Jedoch sahen wir in all den Tagen seltsamerweise nicht ein einziges Säugetier in der unmittelbaren Umgebung der Hütte. Ein Blick in die Küche der Penan zeigte auch warum. Der tägliche Eiweißbedarf wird traditionell durch Fleisch gedeckt. Für uns verwöhnte Europäer, die es gerne vergessen, dass für Fleisch ein Tier getötet werden muss, ist der Anblick gewöhnungsbedürftig, ja fast schon grausam. Die Penan jagen nur im Umkreis der Hütte und die Populationen sind nie ernsthaft in Gefahr. Die größte Gefahr für die Tiere ist der Habitatverlust durch Holzeinschlag und nicht die selektive Bejagung.  Auf den Tisch kommt alles, was der Wald zu bieten hat: Wildschwein (Sus barbatus), Python (Malayopython reticulatus), Hirschferkel (Tragulus kanchil), Sambar Hirsch (Cervus unicolor), Muntjak (Muntiacus atherodes), Borneo-Stachelschweim (Hystrix crassispinis), südlicher Schweinsaffe (Macaca nemestrina), Langschwanzmakak (Macaca fascicularis), Gibbons (Hylobates ssp.), Languren (Presbytis ssp.) und andere verschiedene Kleinsäuger wie z.B. Baumhörnchen (Sciurini).

Die erbeuteten Tiere werden meist kurz nach der Jagd zubereitet. Fleisch, das nicht sofort verzehrt wird, durchläuft einen mehrtägigen Räucherprozess, um es haltbar zu machen. Manchmal werden für das Räuchern kleine Kisten gebaut, die über dem Feuer in der Küche platziert werden. Hineingeschaut bietet sich kein sehr schöner Anblick – aber immerhin zeigt der Inhalt die Biodiversität des umgebenden Habitats, wenngleich wir solche Tiere lieber lebend im Wald sehen. Unmittelbar neben der Hütte haben die Bewohner eine Vielzahl an Früchten und Gemüse angebaut. So finden sich unter anderem Ananas, Papaya, Zitronen, Bananen, Rambutan, Mango, Tapioka, Spinatstrauch, Paku (ein essbarer Farn) und Chilli in hervorragender Qualität und mit intensivem Geschmack.

Der Ausblick vom Gelände ist wirklich atemberauben.

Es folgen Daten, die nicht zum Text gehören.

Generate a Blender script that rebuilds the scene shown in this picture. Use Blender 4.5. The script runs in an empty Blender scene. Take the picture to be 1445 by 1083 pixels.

Man blickt in ein Tal mit Primärwald hinauf zu einem 1800m hohen Berg, fünf verschiedene Arten von Nashornvögel (Bucerotidae) hüpfen in den Bäumen von Ast zu Ast und verteidigen ihr Revier gegen Artgenossen. Jeden Morgen hört man im aus dem Wald aufsteigenden Nebel in großer Ferne Gibbons rufen – dieser unvergleichbare Ruf aus einer stetig schneller werdenden Abfolge aus „whoos“ (hier in Titel Nr. 3 zu hören), ist der wohl klangvollste Wecker, den man sich vorstellen kann. Während ich mit meiner frisch gebrühten Tasse Kaffee um 5 Uhr morgens den vor mir im Tal liegenden Wald beobachte, erhebt sich hinter mir ein über 700m hoher Kalksteinberg (Turmkarst).

Der Turmkarst ist eine Typform des randtropisch-subtropischen und tropischen Karstes und ist ein besonders extremer Lebensraum mit vielen nur dort vorkommenden Pflanzen. In einer Nacht versuchten wir einen Weg auf den Gipfel von einem der Berge zu finden. Nach ca. 200 Höhenmeter wurde dieses Unterfangen ohne eine professionelle Kletterausrüstung unmöglich und wir stiegen wieder hinab, nicht jedoch ohne die Fauna und Flora dieses Berges zu dokumentieren. Nach knapp einer Woche mit den Penans und ihrem vorzüglichen Nahrungsangebot mussten wir Abschied nehmen, denn es warteten noch andere unbekannte Gebiete auf uns.


Und so sehen die geernteten und gesäuberten Salanganen Nester aus.

Kurz nach dem ernten werden diese gesäubert und die, durch die Vögel, eingearbeiteten Federn werden abgeschnitten. Beim Großhändler werden die Nester ein weiteres Mal gereinigt.